L’autre, empêchée par la foule d’accéder mi-août à l’aéroport de Kaboul, a passé une nuit d’effroi dans sa voiture avant de rebrousser chemin, amère et angoissée, dépourvue du visa français qui aurait pu la sauver. Elle tente de poursuivre son travail de médecin-réanimatrice à l’Hôpital français de Kaboul, lucide sur la précarité de sa situation, consciente d’être prise dans une nasse. « L’étau se resserre chaque jour sur les femmes, confie-t-elle via WhatsApp. L’idéologie talibane se dissémine, cannibalise tous les esprits. J’attends, le ventre noué, le jour où je ne pourrai plus exercer mon métier, où l’on me jettera de l’hôpital malgré mon expertise. Je suis tout ce que détestent les talibans. Ce régime ne me laissera pas vivre. »

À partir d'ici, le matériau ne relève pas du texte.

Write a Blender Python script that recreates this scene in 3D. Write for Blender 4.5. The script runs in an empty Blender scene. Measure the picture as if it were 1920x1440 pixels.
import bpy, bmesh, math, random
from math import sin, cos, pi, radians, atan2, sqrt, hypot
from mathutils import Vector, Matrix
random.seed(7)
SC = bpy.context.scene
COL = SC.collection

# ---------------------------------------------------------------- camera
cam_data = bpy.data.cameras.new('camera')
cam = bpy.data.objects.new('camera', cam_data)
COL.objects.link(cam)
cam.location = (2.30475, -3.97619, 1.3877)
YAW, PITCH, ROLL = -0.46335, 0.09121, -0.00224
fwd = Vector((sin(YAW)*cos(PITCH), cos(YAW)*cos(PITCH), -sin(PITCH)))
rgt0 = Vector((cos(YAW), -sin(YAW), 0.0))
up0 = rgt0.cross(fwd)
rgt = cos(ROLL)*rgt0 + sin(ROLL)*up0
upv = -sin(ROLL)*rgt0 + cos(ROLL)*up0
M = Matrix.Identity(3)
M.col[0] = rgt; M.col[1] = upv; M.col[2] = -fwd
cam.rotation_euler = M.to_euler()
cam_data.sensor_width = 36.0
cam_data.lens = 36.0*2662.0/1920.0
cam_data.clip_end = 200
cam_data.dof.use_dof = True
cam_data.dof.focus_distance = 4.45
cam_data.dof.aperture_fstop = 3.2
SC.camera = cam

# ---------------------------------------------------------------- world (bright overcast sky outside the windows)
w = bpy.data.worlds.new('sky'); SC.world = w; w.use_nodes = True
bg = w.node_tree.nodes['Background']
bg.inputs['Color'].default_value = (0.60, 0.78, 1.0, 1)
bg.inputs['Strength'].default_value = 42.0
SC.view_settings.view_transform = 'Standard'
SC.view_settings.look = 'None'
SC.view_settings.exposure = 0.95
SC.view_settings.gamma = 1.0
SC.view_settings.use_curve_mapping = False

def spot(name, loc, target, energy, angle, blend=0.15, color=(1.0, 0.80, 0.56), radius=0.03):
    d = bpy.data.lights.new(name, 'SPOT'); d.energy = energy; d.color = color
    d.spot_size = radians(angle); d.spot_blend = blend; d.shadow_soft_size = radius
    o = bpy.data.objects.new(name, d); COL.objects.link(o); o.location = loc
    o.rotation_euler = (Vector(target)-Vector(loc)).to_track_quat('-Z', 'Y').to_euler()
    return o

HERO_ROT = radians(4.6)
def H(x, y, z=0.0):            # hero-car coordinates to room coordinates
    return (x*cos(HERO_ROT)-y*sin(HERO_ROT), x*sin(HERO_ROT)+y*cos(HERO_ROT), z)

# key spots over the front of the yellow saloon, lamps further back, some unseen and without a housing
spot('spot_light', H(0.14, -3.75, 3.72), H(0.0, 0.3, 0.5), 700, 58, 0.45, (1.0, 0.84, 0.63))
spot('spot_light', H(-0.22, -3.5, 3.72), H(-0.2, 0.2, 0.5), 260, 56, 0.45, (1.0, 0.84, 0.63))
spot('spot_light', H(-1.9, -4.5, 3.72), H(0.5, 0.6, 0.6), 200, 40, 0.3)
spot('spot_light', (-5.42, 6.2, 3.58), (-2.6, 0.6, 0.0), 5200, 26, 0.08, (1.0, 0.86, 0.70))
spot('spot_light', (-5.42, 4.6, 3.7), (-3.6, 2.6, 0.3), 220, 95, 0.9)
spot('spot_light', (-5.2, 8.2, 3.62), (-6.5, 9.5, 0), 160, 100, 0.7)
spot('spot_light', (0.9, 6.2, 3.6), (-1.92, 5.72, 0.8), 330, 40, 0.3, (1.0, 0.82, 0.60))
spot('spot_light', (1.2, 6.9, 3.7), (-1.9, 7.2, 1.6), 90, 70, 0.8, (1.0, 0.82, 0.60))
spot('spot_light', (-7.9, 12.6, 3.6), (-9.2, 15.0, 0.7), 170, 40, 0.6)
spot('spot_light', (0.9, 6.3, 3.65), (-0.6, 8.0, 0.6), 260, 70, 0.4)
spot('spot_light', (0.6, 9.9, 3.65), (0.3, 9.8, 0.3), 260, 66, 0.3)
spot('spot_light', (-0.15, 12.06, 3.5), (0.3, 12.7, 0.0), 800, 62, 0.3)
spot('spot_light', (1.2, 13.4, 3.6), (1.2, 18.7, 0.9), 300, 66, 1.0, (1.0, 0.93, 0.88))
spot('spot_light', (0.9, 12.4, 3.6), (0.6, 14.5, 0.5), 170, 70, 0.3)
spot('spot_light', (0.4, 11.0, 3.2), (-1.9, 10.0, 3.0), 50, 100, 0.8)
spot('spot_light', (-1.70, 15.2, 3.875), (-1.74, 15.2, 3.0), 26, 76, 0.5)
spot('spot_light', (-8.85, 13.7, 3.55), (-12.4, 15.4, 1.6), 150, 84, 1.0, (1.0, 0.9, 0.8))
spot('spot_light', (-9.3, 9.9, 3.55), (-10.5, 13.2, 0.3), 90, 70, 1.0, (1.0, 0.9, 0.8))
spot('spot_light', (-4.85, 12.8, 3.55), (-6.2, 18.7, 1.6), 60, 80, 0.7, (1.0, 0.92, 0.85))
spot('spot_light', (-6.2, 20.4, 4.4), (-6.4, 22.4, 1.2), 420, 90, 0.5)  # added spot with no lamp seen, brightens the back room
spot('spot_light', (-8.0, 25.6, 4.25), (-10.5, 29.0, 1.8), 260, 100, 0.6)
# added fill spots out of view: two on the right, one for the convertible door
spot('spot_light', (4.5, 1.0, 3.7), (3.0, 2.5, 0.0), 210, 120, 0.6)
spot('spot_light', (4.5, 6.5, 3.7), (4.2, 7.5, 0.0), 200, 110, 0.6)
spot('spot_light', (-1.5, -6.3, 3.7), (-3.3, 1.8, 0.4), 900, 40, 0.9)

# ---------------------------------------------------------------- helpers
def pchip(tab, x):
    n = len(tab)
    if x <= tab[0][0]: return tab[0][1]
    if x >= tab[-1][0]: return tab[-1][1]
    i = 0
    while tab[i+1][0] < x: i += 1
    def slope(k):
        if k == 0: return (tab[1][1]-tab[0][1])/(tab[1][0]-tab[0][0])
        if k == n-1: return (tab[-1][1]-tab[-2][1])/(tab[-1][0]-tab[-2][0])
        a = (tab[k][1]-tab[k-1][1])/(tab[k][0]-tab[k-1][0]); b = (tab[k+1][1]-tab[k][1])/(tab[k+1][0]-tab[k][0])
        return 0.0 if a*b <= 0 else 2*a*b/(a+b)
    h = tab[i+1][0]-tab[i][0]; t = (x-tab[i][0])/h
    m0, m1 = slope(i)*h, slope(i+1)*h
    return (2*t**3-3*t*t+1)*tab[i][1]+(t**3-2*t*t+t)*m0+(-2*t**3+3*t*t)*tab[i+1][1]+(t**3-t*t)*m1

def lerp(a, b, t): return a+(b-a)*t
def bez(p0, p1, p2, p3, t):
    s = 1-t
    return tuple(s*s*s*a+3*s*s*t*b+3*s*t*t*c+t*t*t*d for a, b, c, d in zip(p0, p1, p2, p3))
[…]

La première, la docteure Arifa, est obsédée par l’idée de retourner au plus vite à Kaboul terminer, après quatorze ans d’études, les quelques mois d’apprentissage qui sont encore nécessaires à l’obtention de son diplôme de chirurgienne cardiaque. « Il n’y a pas d’autre solution. Je veux ce dernier certificat plus que tout au monde. J’étais si proche du but… » Ses proches se récrient, disent que c’est une folie, que pas un réfugié au monde ne souhaite repartir en Afghanistan, que les talibans lui interdiront l’exercice de la chirurgie et que la question, de toute façon, ne se pose pas dans ce camp de réfugiés, au cœur de l’Amérique rurale, dont elle n’a même pas encore l’autorisation de sortir. La seconde, la docteure Shoranghaize, ne songe qu’à quitter un pays qu’elle rêvait de servir mais dans lequel elle n’a plus sa place. Pire : dans lequel elle se sait en danger.

Injustice fondamentale

Deux femmes. Deux histoires. Deux destins. Un même désespoir devant le séisme qu’a provoqué dans leur vie, le 15 août, la prise de pouvoir des talibans. Une même révolte devant l’injustice fondamentale qui s’est abattue sur les femmes, instantanément privées de leurs droits les plus élémentaires (circuler, s’éduquer, travailler…) et traitées désormais en « sous-êtres ». Nous les avions rencontrées toutes deux à Kaboul en juin, à l’occasion d’un reportage sur l’Hôpital français créé par l’ONG La Chaîne de l’espoir. Discrètes mais si impressionnantes. Pionnières, chacune dans sa spécialité, et phares pour d’autres jeunes femmes à qui elles étaient fières d’ouvrir la voie.